> _Exercise brief_: Only the lines from the start of the data through the line with "shell(SEAM, SEAM +" belong in the copy. Restate them word for word, minus the pictures.

> _Information supplied_:
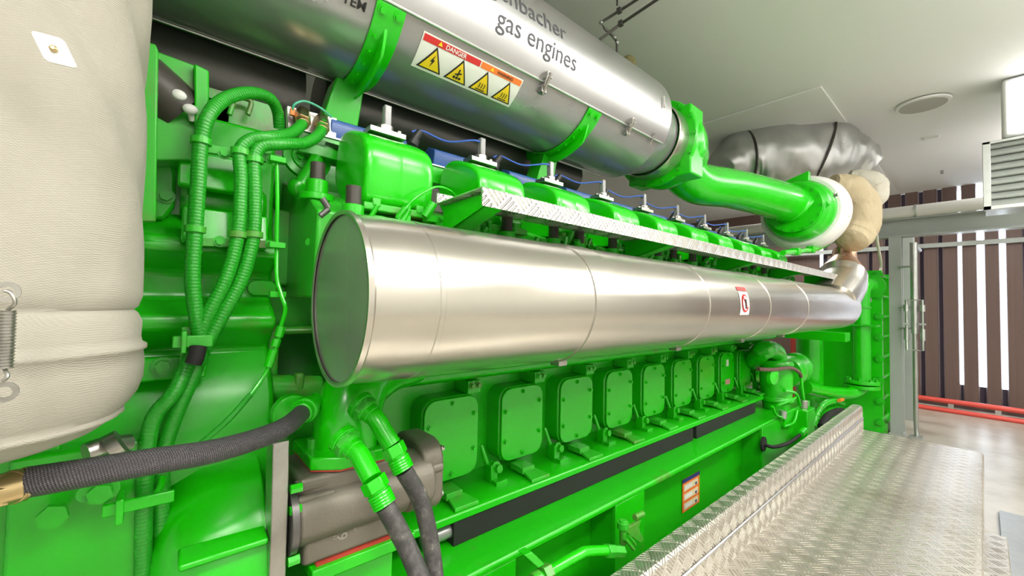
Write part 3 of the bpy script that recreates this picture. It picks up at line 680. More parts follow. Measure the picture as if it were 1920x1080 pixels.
# ================================================================== WALKWAY STEP over the pipe
YA, YB, ZW = 0.70, 0.892, 0.247
wk = thing('tread_step', (2.2, 0.8, ZW - 0.1), 'long narrow aluminium tread plate step above the steel exhaust pipe', 'step')
wx0, wx1 = 0.512, 3.92
MB().profile([(YA, ZW - 0.042), (YA, ZW - 0.003), (YA + 0.003, ZW), (YB - 0.003, ZW - 0.004), (YB, ZW + 0.0), (YB, ZW + 0.022), (YB + 0.003, ZW + 0.022), (YB + 0.003, ZW - 0.006), (YA + 0.005, ZW - 0.003), (YA + 0.003, ZW - 0.042)], wx0, wx1).build('tread_plate', 'tread_walk', wk)
for x in (0.53, 1.33, 2.13, 2.93, 3.7):
    MB().prism([(x, YB, ZW - 0.008), (x, YA + 0.006, ZW - 0.008), (x, YA + 0.006, ZW - 0.036), (x, YB + 0.0, ZW - 0.085)], (0.006, 0, 0)).prism([(x, YB, ZW - 0.085), (x, YA + 0.006, ZW - 0.036), (x, YA + 0.006, ZW - 0.033), (x, YB + 0.0, ZW - 0.08)], (0.05, 0, 0)).build('bracket', 'green_clean', wk, 0.001)

# ================================================================== SILENCER
YS, ZS, RS = 1.155, 0.868, 0.243
sl = thing('silencer', (0.8, YS, ZS - RS), 'large brushed steel silencer cylinder with lettering above the rocker covers', 'silencer')
XS0, XS1 = -0.5, 1.70
TH = math.radians(38 - 1)   # seam elevation measured below the axis line of sight
def shell(a0, a1, r, x0, x1, seg=40):
    mb = MB(); R = []
    ps_ = []
    for i in range(seg + 1):
        a = a0 + (a1 - a0) * i / seg; ps_.append((YS - r * math.cos(a), ZS + r * math.sin(a)))
    for i in range(seg, -1, -1):
        a = a0 + (a1 - a0) * i / seg; ps_.append((YS - (r - 0.004) * math.cos(a), ZS + (r - 0.004) * math.sin(a)))
    mb.profile(ps_, x0, x1); return mb
SEAM = math.radians(-33)
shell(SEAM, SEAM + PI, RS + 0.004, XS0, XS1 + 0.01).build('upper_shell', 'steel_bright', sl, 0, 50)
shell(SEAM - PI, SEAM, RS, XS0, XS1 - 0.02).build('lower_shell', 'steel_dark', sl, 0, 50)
MB().lathe((XS0, YS, ZS), (1, 0, 0), [(0, RS - 0.006), (XS1 - XS0 - 0.01, RS - 0.006)], 48).build('inner_body', 'steel_pipe_dark', sl)
def polar(a, r, x): return V3((x, YS - r * math.cos(a), ZS + r * math.sin(a)))
# seam lip
MB().tube([polar(SEAM, RS + 0.005, XS0), polar(SEAM, RS + 0.005, XS1)], 0.004, n=8, smooth=False).build('seam_lip', 'steel_bright', sl)
MB().tube([polar(math.radians(-114), RS + 0.003, XS0), polar(math.radians(-114), RS + 0.003, XS1 - 0.05)], 0.004, n=8, smooth=False).build('lower_seam_lip', 'steel_bright', sl)
for px_, py_ in ((1020, 158), (1178, 240)):
    x = at(px_, py_, Y=YS - RS * 0.84).x
    l = MB()
    for a, r_ in ((SEAM + 0.09, 0.013), (SEAM - 0.10, 0.012)):
        q = polar(a, RS + 0.008, x); l.box(q, (0.022, 0.02, 0.02))
    l.tube([polar(SEAM + 0.13, RS + 0.02, x), polar(SEAM - 0.14, RS + 0.018, x)], 0.006, n=8)
    l.tube([polar(SEAM + 0.10, RS + 0.022, x - 0.012), polar(SEAM - 0.05, RS + 0.024, x - 0.012)], 0.003, n=8).build('latch', 'zinc', sl, 0.001)
MB().tube([polar(SEAM + 0.10, RS + 0.012, XS1 - 0.09), polar(SEAM - 0.10, RS + 0.012, XS1 - 0.09)], 0.004, n=8).tube([polar(SEAM + 0.75, RS + 0.012, XS1 - 0.07), polar(SEAM + 0.55, RS + 0.012, XS1 - 0.07)], 0.004, n=8).build('handle_clip', 'zinc', sl)
# green strap bands with bolts
for j, x in enumerate((0.405, 1.215)):
    a0, a1 = SEAM - 0.02, SEAM - 1.75
    b_ = MB(); ps_ = []
    wdt = 0.075
    n = 22
    for i in range(n + 1):
        a = a0 + (a1 - a0) * i / n; ps_.append((YS - (RS + 0.007) * math.cos(a), ZS + (RS + 0.007) * math.sin(a)))
    for i in range(n, -1, -1):
        a = a0 + (a1 - a0) * i / n; ps_.append((YS - (RS + 0.001) * math.cos(a), ZS + (RS + 0.001) * math.sin(a)))
    b_.profile(ps_, x - wdt / 2, x + wdt / 2)
    ps2 = []
    for i in range(n + 1):
        a = a0 - 0.22 + (a1 - a0 + 0.22) * i / n; g = 0.035 * min(1, i / 3); ps2.append((YS - (RS + 0.007 + g) * math.cos(a), ZS + (RS + 0.007 + g) * math.sin(a)))
    for i in range(n, -1, -1):
        a = a0 - 0.22 + (a1 - a0 + 0.22) * i / n; ps2.append((YS - (RS + 0.004) * math.cos(a), ZS + (RS + 0.004) * math.sin(a)))
    b_.profile(ps2, x - 0.004, x + 0.004)
    st = b_.build('strap', 'green_clean', sl, 0.001, 50)
    bb = MB()
    for dx in (-0.02, 0.02): bb.bolt(polar(SEAM - 0.09, RS + 0.007, x + dx), polar(SEAM - 0.09, 1, 0) - polar(SEAM - 0.09, 0, 0), 0.009, 0.007)
    for k in range(5):
        a = SEAM - 0.35 - 0.17 * k; bb.bolt(polar(a, RS + 0.007, x - 0.02), polar(a, 1, 0) - polar(a, 0, 0), 0.005, 0.005)
    bb.build('bolt', 'green_clean', st)
# support stands below the straps
for x in (0.36, 1.2):
    MB().prism([(x - 0.01, 1.19, 0.63), (x + 0.07, 1.19, 0.63), (x + 0.06, 1.21, 0.50), (x - 0.04, 1.21, 0.50)], (0, 0.08, 0)).build('saddle', 'green', sl, 0.004)
# end neck
ncx = XS1 - 0.04
MB().lathe((ncx, YS, ZS), (1, 0, 0), [(0, RS - 0.004), (0.03, RS - 0.008), (0.22, RS - 0.062), (0.24, RS - 0.065)], 40).build('neck', 'steel_dark', sl, 0, 12)
# lettering
fw = wrap(0, YS, ZS, RS + 0.004, 0)
lt = MB()
def theta_of(px, py, Rr):
    """where the viewing ray meets the cylinder: (x, elevation angle)"""
    r = ROT @ V3((px - 960, 540 - py, -FPX)); a = r.y ** 2 + r.z ** 2; b_ = -(r.y * YS + r.z * ZS); c_ = YS ** 2 + ZS ** 2 - Rr ** 2
    dis = b_ * b_ - a * c_
    t_ = (-b_ - math.sqrt(max(dis, 0))) / a; p = r * t_
    return p.x, math.atan2(p.z - ZS, YS - p.y)
xa, ta = theta_of(928, 50, RS); xb, tb = theta_of(1078, 128, RS); xc, tc_ = theta_of(1060, 72, RS)
print('LETTER', xa, ta, xb, tb, xc, tc_)
me = text_mesh('gas engines', 0.1); wtx = max(p.co.x for p in me.vertices); bpy.data.meshes.remove(me)
sz = 0.1 * (xb - xa) / wtx
th_line = (ta + tb) / 2
add_text(lt, fw, 'gas engines', sz, xa, (th_line - 0.02) * (RS + 0.004), 0.0010, 0, None)
flat_build(lt, 'lettering', ['ink_grey'], sl); lt = MB()
me = text_mesh('Jenbacher', 0.1); wj = max(p.co.x for p in me.vertices); bpy.data.meshes.remove(me)
add_text(lt, fw, 'Jenbacher', sz, xc - wj * sz / 0.1, th_line * (RS + 0.004) + sz * 0.95, 0.0010, 0, None)
flat_build(lt, 'lettering', ['ink_grey'], sl)
lt = MB(); xq, tq = theta_of(640, 2, RS)
add_text(lt, wrap(0, YS, ZS, RS, 0), 'TEM', 0.03, xq, tq * RS, 0.0012, 0, True)
flat_build(lt, 'type_mark', ['ink'], sl)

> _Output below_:
Write part 3 of the bpy script that recreates this picture. It picks up at line 680. More parts follow. Measure the picture as if it were 1920x1080 pixels.
# ================================================================== WALKWAY STEP over the pipe
YA, YB, ZW = 0.70, 0.892, 0.247
wk = thing('tread_step', (2.2, 0.8, ZW - 0.1), 'long narrow aluminium tread plate step above the steel exhaust pipe', 'step')
wx0, wx1 = 0.512, 3.92
MB().profile([(YA, ZW - 0.042), (YA, ZW - 0.003), (YA + 0.003, ZW), (YB - 0.003, ZW - 0.004), (YB, ZW + 0.0), (YB, ZW + 0.022), (YB + 0.003, ZW + 0.022), (YB + 0.003, ZW - 0.006), (YA + 0.005, ZW - 0.003), (YA + 0.003, ZW - 0.042)], wx0, wx1).build('tread_plate', 'tread_walk', wk)
for x in (0.53, 1.33, 2.13, 2.93, 3.7):
    MB().prism([(x, YB, ZW - 0.008), (x, YA + 0.006, ZW - 0.008), (x, YA + 0.006, ZW - 0.036), (x, YB + 0.0, ZW - 0.085)], (0.006, 0, 0)).prism([(x, YB, ZW - 0.085), (x, YA + 0.006, ZW - 0.036), (x, YA + 0.006, ZW - 0.033), (x, YB + 0.0, ZW - 0.08)], (0.05, 0, 0)).build('bracket', 'green_clean', wk, 0.001)

# ================================================================== SILENCER
YS, ZS, RS = 1.155, 0.868, 0.243
sl = thing('silencer', (0.8, YS, ZS - RS), 'large brushed steel silencer cylinder with lettering above the rocker covers', 'silencer')
XS0, XS1 = -0.5, 1.70
TH = math.radians(38 - 1)   # seam elevation measured below the axis line of sight
def shell(a0, a1, r, x0, x1, seg=40):
    mb = MB(); R = []
    ps_ = []
    for i in range(seg + 1):
        a = a0 + (a1 - a0) * i / seg; ps_.append((YS - r * math.cos(a), ZS + r * math.sin(a)))
    for i in range(seg, -1, -1):
        a = a0 + (a1 - a0) * i / seg; ps_.append((YS - (r - 0.004) * math.cos(a), ZS + (r - 0.004) * math.sin(a)))
    mb.profile(ps_, x0, x1); return mb
SEAM = math.radians(-33)
shell(SEAM, SEAM + PI, RS + 0.004, XS0, XS1 + 0.01).build('upper_shell', 'steel_bright', sl, 0, 50)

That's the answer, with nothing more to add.